SANTIAGO NASSAR. Desde el propio título, todo está a la vista en Crónica de una muerte anunciada (1981): el asesinato de Santiago Nassar a manos de los hermanos de Ángela Vicario se anuncia en la primera línea. Los viejos discursos del honor y el machismo recorren una obra basada en un hecho real: el brutal asesinato en Sucre, 30 años atrás, de un amigo de García Márquez: Cayetano Gentile. Corta y de fácil lectura, la novela es una de las más populares de su autor, que contó con los recursos del periodismo de sucesos la historia de unos personajes que no desentonarían en una tragedia griega.
FLORENTINO ARIZA Y FERMINA DAZA. El primero es un telegrafista enamorado de la larga distancia y la segunda, la mujer de la que le separa su clase social pero a la que no puede olvidar por más lejos que se vaya o por más amantes que conozca en 50 años de separación. García Márquez se inspiró en sus propios padres -un telegrafista de Aracataca y una muchacha pudiente- para construir a los protagonistas de El amor en los tiempos del cólera (1985), publicada tres años después de recibir el Premio Nobel. Una historia de amor con la ambición de las novelas del siglo XIX y -no hay Eros sin Tánatos- atravesada por la conciencia de la muerte.

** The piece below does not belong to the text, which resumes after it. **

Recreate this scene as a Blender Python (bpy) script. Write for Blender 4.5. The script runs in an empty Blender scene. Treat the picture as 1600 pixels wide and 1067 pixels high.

LA MAMÁ GRANDE. Títulos como Ojos de perro azul, La increíble y triste historia de la cándida Eréndira y de su abuela desalmada o, sobre todo, Los funerales de la Mamá Grande (1962) demuestran que, pese a la acaparadora fama de sus novelas, el autor de Cien años de soledad es también un consumado escritor de relatos. Los misterios de ese libro, que estilisticamente debe más a la sequedad de Hemingway que a la fecundidad de Faulkner, tienen un fondo más realista que mágico. Sin embargo, en la exuberacia de la naturaleza que les sirve de escenario y en la propia desmesura de los personajes, lo maravilloso termina por imponerse a lo real. La hiperbólica Mamá y todo lo que la rodea termina siendo marca de la casa. Tanto que algunos llaman así, Mamá Grande, a la agente literaria del escritor: Carmen Balcells.